Когда мы приближались к Сану, я так устал и измотался, что отпросился у Саввича «на отдых» в тыл. На фронте как раз наступило затишье. Саввич отпустил. По приезде в город, где стоял штаб корпуса (кажется, это был Ржешув), я, конечно, явился Протопопову. Он расспросил меня о положении, а затем сказал:
– Теперь пойдите в тыловую нашу гостиницу, поешьте как следует и ложитесь спать. А завтра днем зайдите ко мне.
Я так и сделал.
– Ну, как вы себя чувствуете сегодня? – спросил меня командир корпуса, когда я к нему явился на другой день. – Готовы ли ехать обратно в дивизию?
– Отдохнул и готов ехать, – отвечал я.
– Ну, вот и отлично. Пожалуйста, кланяйтесь Саввичу и продолжайте работать.
Сел я в какую-то тяжелую войсковую бричку и к ночи уже был снова на своем посту.
На реке Сан наша дивизия вошла в пределы России – на самой границе с Австрией. Штаб стал в селении, название которого ускользнуло из памяти. Тут была русская церковь; штаб расположился в довольно уютном доме священника, где был фруктовый сад, напоминавший Малороссию. Противник на нашем участке уже был не тот: ослабевший и тоже уставший. Он приостановился на левом берегу реки. Мы удержали за собой предмостные укрепления, из-за которых происходили схватки, вскоре прекратившиеся. Наступила для нас передышка. Главный нажим неприятель перенес южнее, и серьезные бои загорелись под Перемышлем.

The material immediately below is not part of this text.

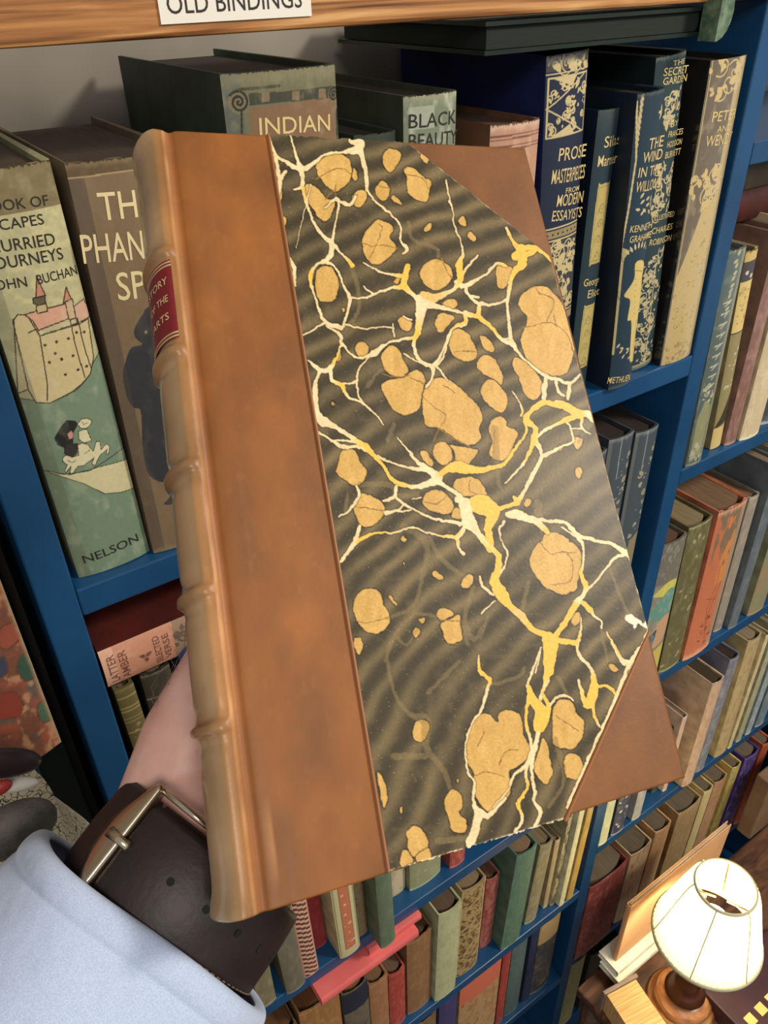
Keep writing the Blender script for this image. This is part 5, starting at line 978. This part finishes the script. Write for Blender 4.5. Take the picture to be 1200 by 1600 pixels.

Погода продолжала быть превосходной. Полки приводили себя в возможный порядок и подсчитывали свои потери. Штат пехотного полка военного времени был три тысячи человек, и примерно в этом числе, пополнившись за время зимней стоянки, полки вступили в бой 19 апреля. К 1 мая на реке Сан в них оставалось в среднем по восемьсот человек, и полки имели вместо четырех по два батальона, каждый мирного состава, то есть всего по сто человек в роте.
Еще тяжелее была убыль офицеров. В Козловском полку, например, целыми оказалось десять офицеров. На роту приходилось по одному офицеру. Среди них едва ли не большинство были прапорщики, то есть скороспелые офицеры военного времени.
И еще хуже, пожалуй, обстояло дело с имуществом. Пулеметов, которых вообще у нас далеко не хватало (вступили в войну с жалкими восемью пулеметами на полк!), почти не осталось. То же самое произошло с полевыми телефонами и запасами проволоки – телефонной и мотками колючей для искусственных препятствий. На восстановление всего этого требовалось время.
Между тем подступали новые бои. Кое-что удалось получить; подъехало несколько офицеров и пришли кое-какие пополнения (вопрос этот в тылу был налажен недурно), но не хватало ружей!
Снарядный голод в артиллерии продолжался; после интенсивного расхода их в течение десятидневной операции он обострился. На линии реки Сан было буквально запрещено стрелять «без крайней необходимости».
Саввич поручил мне составить реляцию о действиях дивизии во время отступления. Каждая минута была свежа в памяти, и нужные документы были под рукой. Тишина на фронте позволила сосредоточиться и серьезно засесть за составление описания. Получилось оно довольно детальным, обоснованным и должно было бы удовлетворить будущего историка; во всяком случае помочь ему разобраться в живо менявшейся обстановке и в путанице мелькавших событий.
Оригинал послали по командной лестнице наверх, но я сохранил для себя копию, о пропаже которой сожалею. Уцелел ли где-нибудь оригинал, попал ли в какой-нибудь советский исторический архив или подвергся участи большинства документов, погибших в первые месяцы большевистской революции?
В последних числах апреля на этой мирной стоянке пришли почти в одно и то же время, одна за другой, две телеграммы обо мне: первая предлагала мне должность командующего лейб-гвардии Измайловским полком; вторая – генерал-квартирмейстера 3-й армии.